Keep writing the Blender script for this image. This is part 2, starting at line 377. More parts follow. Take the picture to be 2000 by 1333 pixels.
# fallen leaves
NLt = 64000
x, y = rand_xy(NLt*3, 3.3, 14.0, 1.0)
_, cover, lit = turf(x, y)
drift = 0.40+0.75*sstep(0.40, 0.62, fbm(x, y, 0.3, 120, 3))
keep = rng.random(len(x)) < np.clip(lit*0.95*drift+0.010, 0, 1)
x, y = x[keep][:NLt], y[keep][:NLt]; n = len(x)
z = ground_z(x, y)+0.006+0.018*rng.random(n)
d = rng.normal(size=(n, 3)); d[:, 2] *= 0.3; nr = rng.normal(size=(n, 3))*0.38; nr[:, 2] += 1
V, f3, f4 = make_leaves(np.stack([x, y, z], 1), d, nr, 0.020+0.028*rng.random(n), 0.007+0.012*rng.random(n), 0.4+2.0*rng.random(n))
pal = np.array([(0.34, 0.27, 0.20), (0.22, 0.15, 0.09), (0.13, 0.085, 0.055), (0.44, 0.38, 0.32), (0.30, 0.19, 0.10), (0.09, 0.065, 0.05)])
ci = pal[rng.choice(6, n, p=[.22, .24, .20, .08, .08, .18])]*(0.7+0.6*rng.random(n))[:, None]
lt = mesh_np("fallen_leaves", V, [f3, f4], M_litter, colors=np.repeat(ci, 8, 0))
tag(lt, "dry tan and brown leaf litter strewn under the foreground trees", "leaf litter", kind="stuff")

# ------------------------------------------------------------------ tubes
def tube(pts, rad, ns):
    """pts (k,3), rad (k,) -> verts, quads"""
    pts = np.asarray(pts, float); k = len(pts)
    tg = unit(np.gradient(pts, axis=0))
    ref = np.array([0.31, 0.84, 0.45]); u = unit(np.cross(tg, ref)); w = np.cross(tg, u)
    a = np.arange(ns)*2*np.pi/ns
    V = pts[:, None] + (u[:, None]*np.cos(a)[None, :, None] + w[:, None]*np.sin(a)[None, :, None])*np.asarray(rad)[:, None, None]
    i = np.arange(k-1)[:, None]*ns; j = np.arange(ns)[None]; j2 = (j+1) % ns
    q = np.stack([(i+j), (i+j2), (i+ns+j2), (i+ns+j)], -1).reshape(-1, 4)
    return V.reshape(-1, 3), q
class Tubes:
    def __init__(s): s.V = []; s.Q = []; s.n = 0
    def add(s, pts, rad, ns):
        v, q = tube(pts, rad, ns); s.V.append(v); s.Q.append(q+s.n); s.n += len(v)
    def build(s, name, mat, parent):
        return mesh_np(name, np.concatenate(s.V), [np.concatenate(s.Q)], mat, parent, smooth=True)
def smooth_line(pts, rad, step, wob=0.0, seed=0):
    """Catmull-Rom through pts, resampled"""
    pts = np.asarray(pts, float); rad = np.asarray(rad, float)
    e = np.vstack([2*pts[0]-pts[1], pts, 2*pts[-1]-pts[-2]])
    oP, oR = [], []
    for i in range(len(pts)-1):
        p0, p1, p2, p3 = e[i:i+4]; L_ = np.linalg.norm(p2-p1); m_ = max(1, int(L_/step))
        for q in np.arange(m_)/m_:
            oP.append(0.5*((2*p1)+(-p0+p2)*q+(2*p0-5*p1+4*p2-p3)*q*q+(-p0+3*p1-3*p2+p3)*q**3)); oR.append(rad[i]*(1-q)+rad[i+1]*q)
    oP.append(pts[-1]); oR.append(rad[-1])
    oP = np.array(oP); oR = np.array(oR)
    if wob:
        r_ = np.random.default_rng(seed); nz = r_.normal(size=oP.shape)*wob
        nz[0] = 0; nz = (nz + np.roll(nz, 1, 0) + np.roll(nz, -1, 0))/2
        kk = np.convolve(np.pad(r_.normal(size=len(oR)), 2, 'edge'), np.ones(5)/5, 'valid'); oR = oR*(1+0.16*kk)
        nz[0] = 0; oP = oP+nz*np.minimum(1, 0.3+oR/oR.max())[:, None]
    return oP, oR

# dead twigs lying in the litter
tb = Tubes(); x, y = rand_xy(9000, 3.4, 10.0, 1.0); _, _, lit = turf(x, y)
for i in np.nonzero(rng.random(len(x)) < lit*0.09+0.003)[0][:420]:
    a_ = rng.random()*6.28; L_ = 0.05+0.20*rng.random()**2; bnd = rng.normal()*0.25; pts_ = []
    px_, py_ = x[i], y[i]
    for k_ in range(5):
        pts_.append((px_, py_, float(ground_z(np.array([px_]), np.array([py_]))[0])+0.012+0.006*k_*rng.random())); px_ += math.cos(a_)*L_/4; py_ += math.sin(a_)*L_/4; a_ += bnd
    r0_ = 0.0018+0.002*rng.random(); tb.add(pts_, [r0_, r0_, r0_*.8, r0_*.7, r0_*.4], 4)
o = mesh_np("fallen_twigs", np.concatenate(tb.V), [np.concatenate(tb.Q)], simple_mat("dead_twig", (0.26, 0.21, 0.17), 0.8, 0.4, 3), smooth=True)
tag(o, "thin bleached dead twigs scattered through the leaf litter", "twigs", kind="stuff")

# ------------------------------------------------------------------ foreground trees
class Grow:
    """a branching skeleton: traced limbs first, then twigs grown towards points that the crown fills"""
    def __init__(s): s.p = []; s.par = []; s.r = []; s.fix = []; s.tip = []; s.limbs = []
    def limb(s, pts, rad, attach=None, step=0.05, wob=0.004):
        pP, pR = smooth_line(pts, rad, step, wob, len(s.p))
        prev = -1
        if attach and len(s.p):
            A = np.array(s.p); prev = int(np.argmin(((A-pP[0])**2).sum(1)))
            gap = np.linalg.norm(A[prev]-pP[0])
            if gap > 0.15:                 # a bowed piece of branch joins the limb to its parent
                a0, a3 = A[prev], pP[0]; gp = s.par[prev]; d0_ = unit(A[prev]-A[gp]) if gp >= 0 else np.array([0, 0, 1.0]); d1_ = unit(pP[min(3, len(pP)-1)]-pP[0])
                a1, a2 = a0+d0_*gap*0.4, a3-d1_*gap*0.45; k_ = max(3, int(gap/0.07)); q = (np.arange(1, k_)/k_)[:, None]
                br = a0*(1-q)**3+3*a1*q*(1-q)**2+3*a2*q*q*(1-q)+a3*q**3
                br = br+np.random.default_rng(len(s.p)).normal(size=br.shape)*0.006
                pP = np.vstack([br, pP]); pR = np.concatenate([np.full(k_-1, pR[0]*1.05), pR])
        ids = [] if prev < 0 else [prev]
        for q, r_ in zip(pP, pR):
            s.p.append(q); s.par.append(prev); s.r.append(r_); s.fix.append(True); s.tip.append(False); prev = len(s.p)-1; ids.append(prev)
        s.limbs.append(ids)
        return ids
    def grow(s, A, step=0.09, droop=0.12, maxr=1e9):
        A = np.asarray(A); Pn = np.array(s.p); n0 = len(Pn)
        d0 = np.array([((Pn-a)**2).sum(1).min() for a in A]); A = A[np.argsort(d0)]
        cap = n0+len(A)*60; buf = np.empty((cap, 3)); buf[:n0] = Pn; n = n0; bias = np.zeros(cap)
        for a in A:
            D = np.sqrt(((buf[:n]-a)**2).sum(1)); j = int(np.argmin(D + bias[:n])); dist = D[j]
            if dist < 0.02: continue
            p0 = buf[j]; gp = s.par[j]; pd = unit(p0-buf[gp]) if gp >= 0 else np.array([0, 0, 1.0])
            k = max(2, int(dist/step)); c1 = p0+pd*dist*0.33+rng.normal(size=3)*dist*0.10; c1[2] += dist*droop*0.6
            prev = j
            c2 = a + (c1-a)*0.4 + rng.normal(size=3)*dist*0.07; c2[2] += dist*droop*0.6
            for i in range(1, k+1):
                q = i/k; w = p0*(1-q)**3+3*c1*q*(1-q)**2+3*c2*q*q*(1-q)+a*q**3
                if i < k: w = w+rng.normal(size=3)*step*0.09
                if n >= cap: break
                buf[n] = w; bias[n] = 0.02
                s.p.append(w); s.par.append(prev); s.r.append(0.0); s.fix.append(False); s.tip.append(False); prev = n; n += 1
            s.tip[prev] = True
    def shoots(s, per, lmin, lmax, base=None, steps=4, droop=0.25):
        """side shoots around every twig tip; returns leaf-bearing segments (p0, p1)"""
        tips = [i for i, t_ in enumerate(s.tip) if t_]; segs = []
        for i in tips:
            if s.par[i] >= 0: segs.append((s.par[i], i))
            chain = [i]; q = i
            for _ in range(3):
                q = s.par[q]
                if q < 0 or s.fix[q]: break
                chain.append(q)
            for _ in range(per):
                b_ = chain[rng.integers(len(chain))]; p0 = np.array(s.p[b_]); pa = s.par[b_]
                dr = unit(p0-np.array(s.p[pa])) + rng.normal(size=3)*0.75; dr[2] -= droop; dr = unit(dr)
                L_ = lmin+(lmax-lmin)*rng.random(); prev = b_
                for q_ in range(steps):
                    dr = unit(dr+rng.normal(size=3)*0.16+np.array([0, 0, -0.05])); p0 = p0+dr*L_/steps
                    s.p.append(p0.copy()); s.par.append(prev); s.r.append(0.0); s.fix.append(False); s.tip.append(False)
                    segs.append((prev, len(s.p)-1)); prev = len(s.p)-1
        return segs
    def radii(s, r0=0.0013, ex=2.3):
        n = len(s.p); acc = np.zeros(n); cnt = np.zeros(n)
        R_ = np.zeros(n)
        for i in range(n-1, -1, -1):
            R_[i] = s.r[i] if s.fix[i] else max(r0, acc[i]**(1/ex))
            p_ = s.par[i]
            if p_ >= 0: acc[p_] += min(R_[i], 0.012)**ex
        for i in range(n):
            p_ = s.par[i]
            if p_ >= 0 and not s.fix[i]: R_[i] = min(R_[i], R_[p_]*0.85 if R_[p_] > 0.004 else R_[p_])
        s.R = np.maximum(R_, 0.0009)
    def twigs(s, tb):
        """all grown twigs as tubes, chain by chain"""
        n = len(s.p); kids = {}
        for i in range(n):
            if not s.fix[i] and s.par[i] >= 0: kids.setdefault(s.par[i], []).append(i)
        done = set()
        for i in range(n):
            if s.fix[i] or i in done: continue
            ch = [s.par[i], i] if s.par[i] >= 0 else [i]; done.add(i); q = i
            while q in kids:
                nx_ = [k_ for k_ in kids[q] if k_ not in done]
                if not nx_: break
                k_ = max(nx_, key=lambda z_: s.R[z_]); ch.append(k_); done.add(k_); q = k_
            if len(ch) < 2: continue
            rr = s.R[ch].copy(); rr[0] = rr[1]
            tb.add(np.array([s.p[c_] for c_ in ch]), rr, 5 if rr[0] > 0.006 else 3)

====

• **Exercise goal**
Copy out the listing above, line by line and exactly, from its first line to the line holding "tan and brown", inclusive.

• **Exercise answer**
Keep writing the Blender script for this image. This is part 2, starting at line 377. More parts follow. Take the picture to be 2000 by 1333 pixels.
# fallen leaves
NLt = 64000
x, y = rand_xy(NLt*3, 3.3, 14.0, 1.0)
_, cover, lit = turf(x, y)
drift = 0.40+0.75*sstep(0.40, 0.62, fbm(x, y, 0.3, 120, 3))
keep = rng.random(len(x)) < np.clip(lit*0.95*drift+0.010, 0, 1)
x, y = x[keep][:NLt], y[keep][:NLt]; n = len(x)
z = ground_z(x, y)+0.006+0.018*rng.random(n)
d = rng.normal(size=(n, 3)); d[:, 2] *= 0.3; nr = rng.normal(size=(n, 3))*0.38; nr[:, 2] += 1
V, f3, f4 = make_leaves(np.stack([x, y, z], 1), d, nr, 0.020+0.028*rng.random(n), 0.007+0.012*rng.random(n), 0.4+2.0*rng.random(n))
pal = np.array([(0.34, 0.27, 0.20), (0.22, 0.15, 0.09), (0.13, 0.085, 0.055), (0.44, 0.38, 0.32), (0.30, 0.19, 0.10), (0.09, 0.065, 0.05)])
ci = pal[rng.choice(6, n, p=[.22, .24, .20, .08, .08, .18])]*(0.7+0.6*rng.random(n))[:, None]
lt = mesh_np("fallen_leaves", V, [f3, f4], M_litter, colors=np.repeat(ci, 8, 0))
tag(lt, "dry tan and brown leaf litter strewn under the foreground trees", "leaf litter", kind="stuff")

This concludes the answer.